Talking tech since 2003

Today, a whole host of Googlers took to the stage to show off various improvements being made to Android, which is going into developer preview tomorrow morning. Android L – so called before the company reveals the specific codename – has a big aesthetic redesign that looks like it’ll offer an interesting batch of options for developers, and a great UI experience for users.

Called Material Design, the new UI format resembles animated, reshapable cardstock, complete with corners, depth, and shadows. So when you touch an app window or notification, you’ll see 3D-style shadows and animation in response, providing an interesting and immersive-seeming interface.

“We drew inspiration from paper and ink,” said Matias Duarte, Vice President of Design in Android. “However, unlike real paper, our digital material can expand, reform, and reshape intelligently.”

gmail-previewWe got a sneak peek at how Gmail will look under the new redesign. Of note is the redesigned function buttons at the bottom. Moreover, notifications have gotten an overhaul.
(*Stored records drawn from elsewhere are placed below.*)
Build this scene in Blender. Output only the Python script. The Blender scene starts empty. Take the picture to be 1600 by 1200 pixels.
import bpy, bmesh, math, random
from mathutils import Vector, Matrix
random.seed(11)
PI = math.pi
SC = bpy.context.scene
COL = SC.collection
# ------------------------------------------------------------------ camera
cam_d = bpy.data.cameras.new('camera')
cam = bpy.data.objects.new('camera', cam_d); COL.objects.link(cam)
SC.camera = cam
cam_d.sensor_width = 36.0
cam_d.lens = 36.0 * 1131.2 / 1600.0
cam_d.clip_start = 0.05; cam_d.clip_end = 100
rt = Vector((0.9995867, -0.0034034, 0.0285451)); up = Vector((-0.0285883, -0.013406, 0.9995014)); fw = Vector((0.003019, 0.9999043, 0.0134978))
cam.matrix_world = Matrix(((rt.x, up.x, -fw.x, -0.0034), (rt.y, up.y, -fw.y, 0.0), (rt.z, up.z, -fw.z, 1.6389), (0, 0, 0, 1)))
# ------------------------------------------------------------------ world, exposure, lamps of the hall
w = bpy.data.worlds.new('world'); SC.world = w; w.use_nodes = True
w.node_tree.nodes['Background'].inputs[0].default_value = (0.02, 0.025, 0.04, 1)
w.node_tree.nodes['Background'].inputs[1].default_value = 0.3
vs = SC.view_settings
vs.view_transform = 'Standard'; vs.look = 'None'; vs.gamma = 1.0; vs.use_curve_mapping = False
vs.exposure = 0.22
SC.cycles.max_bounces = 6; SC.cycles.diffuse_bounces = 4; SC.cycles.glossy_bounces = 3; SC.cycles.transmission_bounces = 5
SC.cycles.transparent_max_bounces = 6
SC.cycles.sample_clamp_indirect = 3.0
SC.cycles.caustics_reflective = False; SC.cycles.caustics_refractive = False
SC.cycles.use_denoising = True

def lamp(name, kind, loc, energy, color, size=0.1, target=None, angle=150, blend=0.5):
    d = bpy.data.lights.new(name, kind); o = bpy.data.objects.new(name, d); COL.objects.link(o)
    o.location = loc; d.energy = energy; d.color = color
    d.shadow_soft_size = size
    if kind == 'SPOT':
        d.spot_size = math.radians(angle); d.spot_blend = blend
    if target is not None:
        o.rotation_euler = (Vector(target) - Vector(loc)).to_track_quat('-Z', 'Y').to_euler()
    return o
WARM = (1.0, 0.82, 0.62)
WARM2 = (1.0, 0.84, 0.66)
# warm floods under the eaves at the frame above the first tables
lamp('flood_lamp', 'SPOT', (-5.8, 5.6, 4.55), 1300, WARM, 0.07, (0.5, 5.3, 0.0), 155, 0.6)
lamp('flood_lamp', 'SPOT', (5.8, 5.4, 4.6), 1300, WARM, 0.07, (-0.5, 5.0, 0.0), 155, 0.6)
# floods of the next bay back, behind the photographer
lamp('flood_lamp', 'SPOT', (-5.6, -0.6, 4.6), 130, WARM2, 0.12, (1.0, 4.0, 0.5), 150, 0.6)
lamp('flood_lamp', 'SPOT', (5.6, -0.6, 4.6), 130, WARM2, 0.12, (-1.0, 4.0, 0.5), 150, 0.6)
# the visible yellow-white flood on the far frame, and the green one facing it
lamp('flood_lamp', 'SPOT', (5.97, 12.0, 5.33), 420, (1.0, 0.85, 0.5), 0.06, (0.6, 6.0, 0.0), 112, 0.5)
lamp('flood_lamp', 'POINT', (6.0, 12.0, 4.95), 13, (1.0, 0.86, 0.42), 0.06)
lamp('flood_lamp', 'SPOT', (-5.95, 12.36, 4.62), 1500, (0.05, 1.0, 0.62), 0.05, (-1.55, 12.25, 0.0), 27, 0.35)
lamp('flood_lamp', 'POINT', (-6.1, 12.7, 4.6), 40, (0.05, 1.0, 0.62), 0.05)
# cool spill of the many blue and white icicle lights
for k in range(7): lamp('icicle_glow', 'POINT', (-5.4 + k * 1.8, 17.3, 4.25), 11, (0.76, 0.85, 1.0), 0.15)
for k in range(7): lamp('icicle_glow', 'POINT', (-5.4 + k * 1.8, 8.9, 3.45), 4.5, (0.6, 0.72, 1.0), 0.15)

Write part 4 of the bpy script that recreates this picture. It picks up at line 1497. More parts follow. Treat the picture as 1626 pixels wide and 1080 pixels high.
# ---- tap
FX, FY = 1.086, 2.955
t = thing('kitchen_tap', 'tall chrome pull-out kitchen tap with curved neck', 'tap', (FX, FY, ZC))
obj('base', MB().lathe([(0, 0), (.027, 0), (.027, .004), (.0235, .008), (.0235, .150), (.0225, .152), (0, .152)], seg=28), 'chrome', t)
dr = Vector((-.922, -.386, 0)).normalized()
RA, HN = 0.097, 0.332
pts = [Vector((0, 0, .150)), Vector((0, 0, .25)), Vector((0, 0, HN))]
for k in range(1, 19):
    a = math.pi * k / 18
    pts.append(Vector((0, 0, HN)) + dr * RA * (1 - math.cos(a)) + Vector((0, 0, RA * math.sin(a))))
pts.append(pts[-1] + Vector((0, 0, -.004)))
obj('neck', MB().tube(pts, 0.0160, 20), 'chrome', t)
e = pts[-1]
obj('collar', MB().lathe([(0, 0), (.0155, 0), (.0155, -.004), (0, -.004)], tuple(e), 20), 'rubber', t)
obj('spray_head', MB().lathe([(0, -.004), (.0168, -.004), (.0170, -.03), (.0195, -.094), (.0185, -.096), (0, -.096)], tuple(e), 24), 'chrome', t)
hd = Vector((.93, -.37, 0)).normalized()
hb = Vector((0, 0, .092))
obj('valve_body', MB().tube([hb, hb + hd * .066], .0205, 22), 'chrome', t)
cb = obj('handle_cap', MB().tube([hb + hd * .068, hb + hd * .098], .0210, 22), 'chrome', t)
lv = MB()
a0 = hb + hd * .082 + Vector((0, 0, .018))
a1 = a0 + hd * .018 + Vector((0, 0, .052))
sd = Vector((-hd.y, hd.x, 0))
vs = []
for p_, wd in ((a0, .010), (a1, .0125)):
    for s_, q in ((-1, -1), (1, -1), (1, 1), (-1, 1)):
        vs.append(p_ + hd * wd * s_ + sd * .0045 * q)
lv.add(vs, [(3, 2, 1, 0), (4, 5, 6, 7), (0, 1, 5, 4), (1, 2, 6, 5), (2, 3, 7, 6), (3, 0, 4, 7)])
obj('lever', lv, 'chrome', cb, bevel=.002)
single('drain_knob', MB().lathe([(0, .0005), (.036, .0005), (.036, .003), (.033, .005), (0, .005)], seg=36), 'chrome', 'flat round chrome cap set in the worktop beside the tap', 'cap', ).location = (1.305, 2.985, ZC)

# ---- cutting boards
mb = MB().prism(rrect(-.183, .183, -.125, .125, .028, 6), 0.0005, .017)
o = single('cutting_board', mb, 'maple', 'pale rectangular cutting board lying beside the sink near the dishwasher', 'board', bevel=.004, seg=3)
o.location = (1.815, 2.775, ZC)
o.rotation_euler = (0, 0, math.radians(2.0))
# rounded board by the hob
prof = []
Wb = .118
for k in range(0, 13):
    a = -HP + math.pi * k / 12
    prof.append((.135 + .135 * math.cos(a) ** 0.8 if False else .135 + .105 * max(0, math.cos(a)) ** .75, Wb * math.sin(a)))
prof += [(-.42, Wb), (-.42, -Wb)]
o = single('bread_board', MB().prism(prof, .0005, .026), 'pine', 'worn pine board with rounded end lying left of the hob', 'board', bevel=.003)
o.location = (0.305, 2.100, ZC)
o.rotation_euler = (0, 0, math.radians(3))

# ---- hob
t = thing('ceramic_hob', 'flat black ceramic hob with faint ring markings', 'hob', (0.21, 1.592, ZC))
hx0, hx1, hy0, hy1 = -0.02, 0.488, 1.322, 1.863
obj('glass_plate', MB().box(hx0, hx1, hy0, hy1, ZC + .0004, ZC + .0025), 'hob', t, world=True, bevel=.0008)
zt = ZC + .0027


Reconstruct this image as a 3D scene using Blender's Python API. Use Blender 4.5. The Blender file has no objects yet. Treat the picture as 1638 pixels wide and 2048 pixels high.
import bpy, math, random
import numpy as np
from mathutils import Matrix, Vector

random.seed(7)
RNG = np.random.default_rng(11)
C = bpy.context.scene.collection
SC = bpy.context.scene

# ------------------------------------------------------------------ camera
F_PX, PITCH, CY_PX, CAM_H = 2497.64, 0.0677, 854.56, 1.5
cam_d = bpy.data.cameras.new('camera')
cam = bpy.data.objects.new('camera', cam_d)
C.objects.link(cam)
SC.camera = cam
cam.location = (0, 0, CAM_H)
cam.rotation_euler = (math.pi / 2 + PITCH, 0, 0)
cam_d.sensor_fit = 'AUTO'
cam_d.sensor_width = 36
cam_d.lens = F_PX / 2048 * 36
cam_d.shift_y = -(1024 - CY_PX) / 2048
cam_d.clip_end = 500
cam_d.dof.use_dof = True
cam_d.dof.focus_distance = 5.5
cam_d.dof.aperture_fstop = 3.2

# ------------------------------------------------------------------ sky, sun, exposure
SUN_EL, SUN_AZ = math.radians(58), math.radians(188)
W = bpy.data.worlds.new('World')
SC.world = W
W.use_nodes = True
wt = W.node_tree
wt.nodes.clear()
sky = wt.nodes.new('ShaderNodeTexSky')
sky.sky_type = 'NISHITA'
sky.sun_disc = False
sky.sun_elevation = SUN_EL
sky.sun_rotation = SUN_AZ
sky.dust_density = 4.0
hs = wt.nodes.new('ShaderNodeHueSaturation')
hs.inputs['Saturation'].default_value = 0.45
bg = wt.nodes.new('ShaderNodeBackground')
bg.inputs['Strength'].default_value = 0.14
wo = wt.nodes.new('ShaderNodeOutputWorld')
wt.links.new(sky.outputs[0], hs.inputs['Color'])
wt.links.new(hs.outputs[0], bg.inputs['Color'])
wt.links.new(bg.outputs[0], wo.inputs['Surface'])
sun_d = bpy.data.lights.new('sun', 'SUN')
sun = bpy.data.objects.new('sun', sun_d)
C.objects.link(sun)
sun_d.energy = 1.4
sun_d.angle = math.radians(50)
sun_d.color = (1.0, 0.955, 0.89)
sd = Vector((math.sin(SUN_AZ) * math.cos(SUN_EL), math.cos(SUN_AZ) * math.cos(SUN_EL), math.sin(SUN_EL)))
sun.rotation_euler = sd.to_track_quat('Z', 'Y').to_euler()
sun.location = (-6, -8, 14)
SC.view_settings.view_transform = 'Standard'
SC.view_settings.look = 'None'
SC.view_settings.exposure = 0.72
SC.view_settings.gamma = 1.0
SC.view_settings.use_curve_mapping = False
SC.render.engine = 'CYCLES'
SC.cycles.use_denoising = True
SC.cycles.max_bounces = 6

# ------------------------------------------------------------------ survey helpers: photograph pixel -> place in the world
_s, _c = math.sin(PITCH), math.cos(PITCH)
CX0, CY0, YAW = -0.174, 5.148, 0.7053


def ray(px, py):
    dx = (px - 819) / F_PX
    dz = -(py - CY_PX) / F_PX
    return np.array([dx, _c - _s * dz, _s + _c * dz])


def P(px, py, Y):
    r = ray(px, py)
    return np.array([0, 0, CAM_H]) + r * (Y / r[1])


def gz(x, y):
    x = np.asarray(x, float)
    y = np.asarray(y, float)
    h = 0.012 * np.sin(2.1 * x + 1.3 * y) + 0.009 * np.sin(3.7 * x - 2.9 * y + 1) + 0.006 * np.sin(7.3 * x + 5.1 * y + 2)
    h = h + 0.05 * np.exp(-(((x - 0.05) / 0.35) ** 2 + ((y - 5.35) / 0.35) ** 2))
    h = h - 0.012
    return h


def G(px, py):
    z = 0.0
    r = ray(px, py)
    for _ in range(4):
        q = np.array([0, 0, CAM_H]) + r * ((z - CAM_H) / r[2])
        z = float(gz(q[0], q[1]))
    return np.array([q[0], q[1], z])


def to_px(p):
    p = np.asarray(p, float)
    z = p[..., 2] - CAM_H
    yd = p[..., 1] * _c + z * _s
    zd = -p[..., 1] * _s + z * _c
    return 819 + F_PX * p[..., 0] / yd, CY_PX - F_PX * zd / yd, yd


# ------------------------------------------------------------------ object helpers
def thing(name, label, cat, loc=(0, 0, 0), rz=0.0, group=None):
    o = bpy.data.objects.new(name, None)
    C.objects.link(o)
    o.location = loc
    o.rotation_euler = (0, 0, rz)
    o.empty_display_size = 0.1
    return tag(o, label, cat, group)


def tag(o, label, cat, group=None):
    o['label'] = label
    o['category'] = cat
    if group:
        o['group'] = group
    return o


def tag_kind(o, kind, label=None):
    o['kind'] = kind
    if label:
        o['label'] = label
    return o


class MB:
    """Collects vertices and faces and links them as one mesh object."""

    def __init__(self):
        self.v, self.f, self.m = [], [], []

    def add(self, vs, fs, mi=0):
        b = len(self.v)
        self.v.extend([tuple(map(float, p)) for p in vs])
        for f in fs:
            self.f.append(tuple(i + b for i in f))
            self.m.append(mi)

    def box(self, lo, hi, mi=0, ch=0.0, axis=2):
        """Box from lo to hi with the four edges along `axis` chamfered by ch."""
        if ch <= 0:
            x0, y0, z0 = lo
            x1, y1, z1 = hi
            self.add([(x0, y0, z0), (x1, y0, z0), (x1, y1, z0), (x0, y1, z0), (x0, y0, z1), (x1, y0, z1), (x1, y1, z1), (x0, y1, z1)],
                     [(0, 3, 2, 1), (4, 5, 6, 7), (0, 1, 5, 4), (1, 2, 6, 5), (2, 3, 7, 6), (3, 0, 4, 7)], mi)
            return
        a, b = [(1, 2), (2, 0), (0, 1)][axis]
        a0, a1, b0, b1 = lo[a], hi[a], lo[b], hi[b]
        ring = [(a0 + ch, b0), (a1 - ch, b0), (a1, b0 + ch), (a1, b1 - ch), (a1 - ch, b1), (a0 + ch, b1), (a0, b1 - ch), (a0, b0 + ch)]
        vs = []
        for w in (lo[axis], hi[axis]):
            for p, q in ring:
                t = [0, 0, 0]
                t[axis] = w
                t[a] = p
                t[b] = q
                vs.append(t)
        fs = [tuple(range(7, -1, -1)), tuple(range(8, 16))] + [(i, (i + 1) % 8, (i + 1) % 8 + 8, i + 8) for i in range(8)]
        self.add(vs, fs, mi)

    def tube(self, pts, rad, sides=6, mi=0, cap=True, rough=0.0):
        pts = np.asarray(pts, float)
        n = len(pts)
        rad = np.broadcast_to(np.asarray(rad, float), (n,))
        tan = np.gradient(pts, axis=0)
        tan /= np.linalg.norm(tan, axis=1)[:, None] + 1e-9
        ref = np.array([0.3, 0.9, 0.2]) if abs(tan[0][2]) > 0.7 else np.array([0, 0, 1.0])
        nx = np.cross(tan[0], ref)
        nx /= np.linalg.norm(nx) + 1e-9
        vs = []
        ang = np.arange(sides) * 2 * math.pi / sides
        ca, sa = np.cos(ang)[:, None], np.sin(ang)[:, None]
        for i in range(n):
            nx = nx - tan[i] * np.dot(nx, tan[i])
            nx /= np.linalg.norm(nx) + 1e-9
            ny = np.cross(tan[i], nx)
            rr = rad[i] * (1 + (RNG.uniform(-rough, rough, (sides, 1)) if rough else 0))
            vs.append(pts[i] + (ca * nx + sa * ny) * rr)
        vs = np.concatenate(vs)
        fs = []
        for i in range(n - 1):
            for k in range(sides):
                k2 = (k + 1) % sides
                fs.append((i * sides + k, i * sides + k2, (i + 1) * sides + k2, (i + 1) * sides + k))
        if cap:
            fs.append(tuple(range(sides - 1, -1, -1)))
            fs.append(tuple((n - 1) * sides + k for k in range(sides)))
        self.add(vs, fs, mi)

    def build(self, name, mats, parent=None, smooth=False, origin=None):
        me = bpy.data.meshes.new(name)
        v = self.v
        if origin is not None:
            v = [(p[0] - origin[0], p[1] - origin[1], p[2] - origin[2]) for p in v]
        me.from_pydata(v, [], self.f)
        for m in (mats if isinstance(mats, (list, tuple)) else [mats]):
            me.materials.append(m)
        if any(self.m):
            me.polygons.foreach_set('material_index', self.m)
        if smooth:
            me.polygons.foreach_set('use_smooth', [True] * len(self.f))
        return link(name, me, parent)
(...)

While you’re working in one app, you’ll get a notification at the top of your screen, from which you can accept, deny, or dismiss with a tap or a flick, without interrupting what you’re doing in your current app.

Another new feature in Android L is called “Personal Unlocking.” According to Dave Burke, Android’s Director of Engineering, phones running Android L can “use signals like locations you’ve designated, Bluetooth devices, or even your unique voice print” to unlock a device. That means you won’t have to take time inputting a password or pin code if certain conditions are met. For instance, if you’re connected via a smartwatch, you’ll be able to unlock by just turning your phone on.

Chrome is also getting deeper integration into Android. The Recent button will provide access to recent tabs you have open in Chrome, meaning you can navigate page by page from the Recent button without having to go into Chrome itself. And apps can be accessed via Chrome as well, so if you want to make a reservation at a restaurant you’re looking at online, you’ll be able to open the OpenTable app right from the browser.

Those innovations, plus a new Battery Saver mode that can be activated manually or automatically, are just some of the new features that are coming to Android L. Hopefully developers will take advantage of these new options – and the many others we didn’t get to in this post. It’ll be interesting to hear what else Google has in store for consumers and developers at I/O.